The Bitcoin creator’s anonymity and lack of figurehead influence are its strengths, not its weaknesses.
Satoshi Nakamoto left no trace of who he was before leaving the community. With other digital currencies, anonymity would equal fraud and be associated with rug pulls and other schemes designed to separate people from their money. However, Bitcoin doesn’t experience similar threats or challenges because it doesn’t promise anyone a product, service, or return on investment. Bitcoin thrives on trust and a community of voluntary users and has kept true to delivering on its promise of decentralization.
The word “cryptocurrency” has undergone a semantic change.
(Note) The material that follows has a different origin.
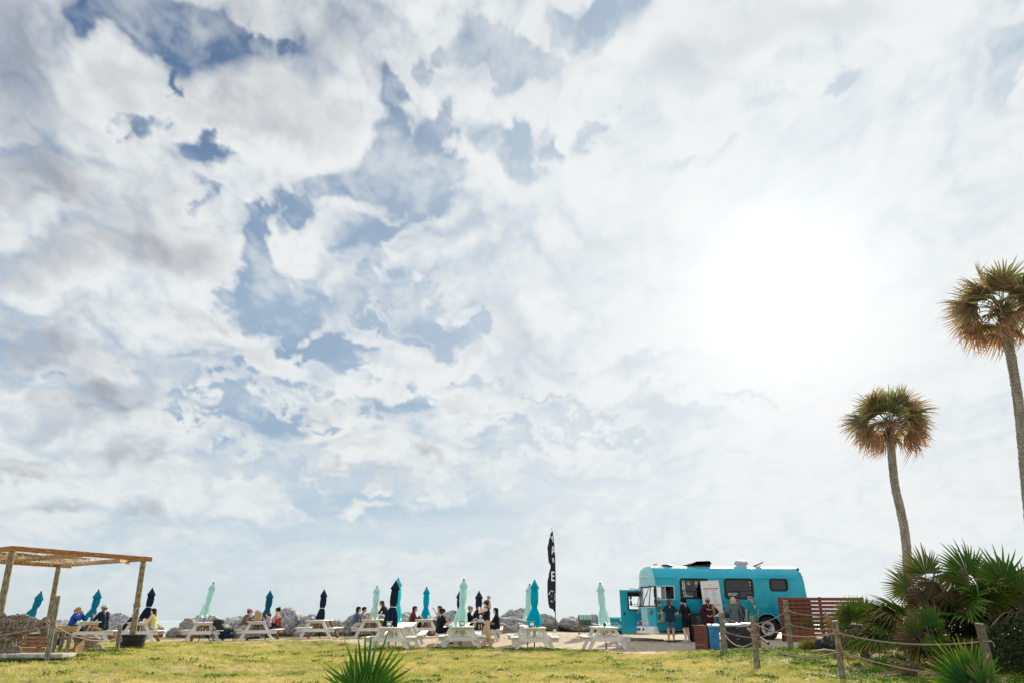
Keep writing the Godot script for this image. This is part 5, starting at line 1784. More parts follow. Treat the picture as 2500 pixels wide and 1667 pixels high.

The word “cryptocurrency” was initially used to describe a digital currency that enables trustless transactions on a completely decentralized peer-to-peer network using distributed ledger technology. Recently, digital currencies have forgone the essential feature of being decentralized, clung to being built only on the blockchain, and yet retained the name “cryptocurrencies.” A distinction must be made between Bitcoin, which has remained true to the fundamental characteristics of cryptocurrencies, and altcoins, which have traded decentralization for speed and other non-original features. Cryptocurrencies, as we know, are now built like tech startups. Bitcoin begs to differ. Satoshi Nakamoto created an immutable, transparent, and publicly run monetary network with Bitcoin.
We don’t need to know what box to put Bitcoin in, but we know that it should not be reduced to what “crypto” has become.